What? Complete and utter fucking rot, lies and foolishness. I was just there about 6 months ago. Give me a fucking break. Morocco effectively controls the entire territory, excepting the immediate Algerian border territory. One can take a drive down the coast if one wants. No armed action since the mid-1980s as I recall.

That’s rich. A fantasy, but amusing one. The drilling is fairly deep offshore, there’s not been fighting in years and won’t be unless le pouvoir d’Algerie decides it wants to fuck with the Moroccans. Which it will not since they want to do a deal on power exports via Morocco to Spain. Good money in that.

Advice II: don’t get all your information from agitprop, it makes you look like a fool to those who know something of the situation.

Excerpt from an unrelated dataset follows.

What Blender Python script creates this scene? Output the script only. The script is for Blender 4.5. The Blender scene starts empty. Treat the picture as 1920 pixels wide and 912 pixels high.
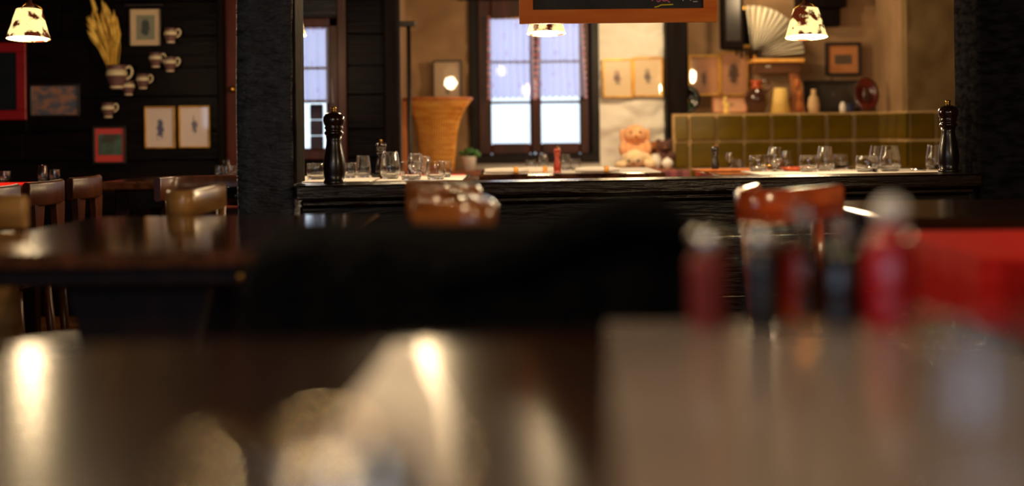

Shrug, better to accept the reality on the ground and push for further democratization in Morocco. Despite the rhetoric this has not been about the tribes in years. This is about power politics in re Algeria and Morocco. Don’t be so bloody innocent.

Most countries in Africa would most certainly not be better off with outside governments. Many would be better off with more realistic borders, reconfigured govermental structures in better keeping with local realities, etc.

The Western Sahara, however, as I said, makes no sense. None, nada, zero, zilch, none. I’ve been. It’s a bloody wasteland. Already the tribes have to export labor or move out. It is simply not a viable piece of real estate for a country.

A semi-autonomous region in Morocco, which does have historical ties and claims (dodgey to an extent, but no worse than a Polisario run Algerian puppet state) is the best solution.

And Polisario, by the way, has played the lists game too. At the behest of that ugly military clique in Algiers. I’ll take a liberalizing Morocco any day over an Algerian puppet. You really need to learn something about the actual geo-politics in the region.

Collounsbury: As mellow as ever, eh :smiley: ?

I don’t disagree with any of you points, except possibly the one. I really do have some concern that for Morocco might take a purely extractive view of the WS after so many years of hostility. That Morocco always had a better claim to the territory is without doubt ( though really, they never ruled there in any effective way - the WS just represented the region where Moroccan influence slowly petered out southwards until it was mere lip-service ). But the fact that Spain did grab the region for some decades and then we’ve had this intervening warfare has complicated things.

In the normal course of events, I’d say that the WS should be part of Morocco and if this were an exercise in re-drawing colonial maps ( once did that as a little side project in a geography of Africa course :wink: ), I’d so alot it. But given the hostilities that have taken place, I really wonder if at this point a referendum, no matter how flawed, is the way to go.

'course I haven’t been on the ground and you have. In your opinion do you think that the WS, or more precisely its native inhabitants, would get equitable treatment, at least comparable to other average Moroccan citizens and access ( in an infrastructural development sense ) to some of the wealth generated by the mineral resources in the region? If so, I might be tempted to reconsider the realpolitik option, as slightly seedy as it may be.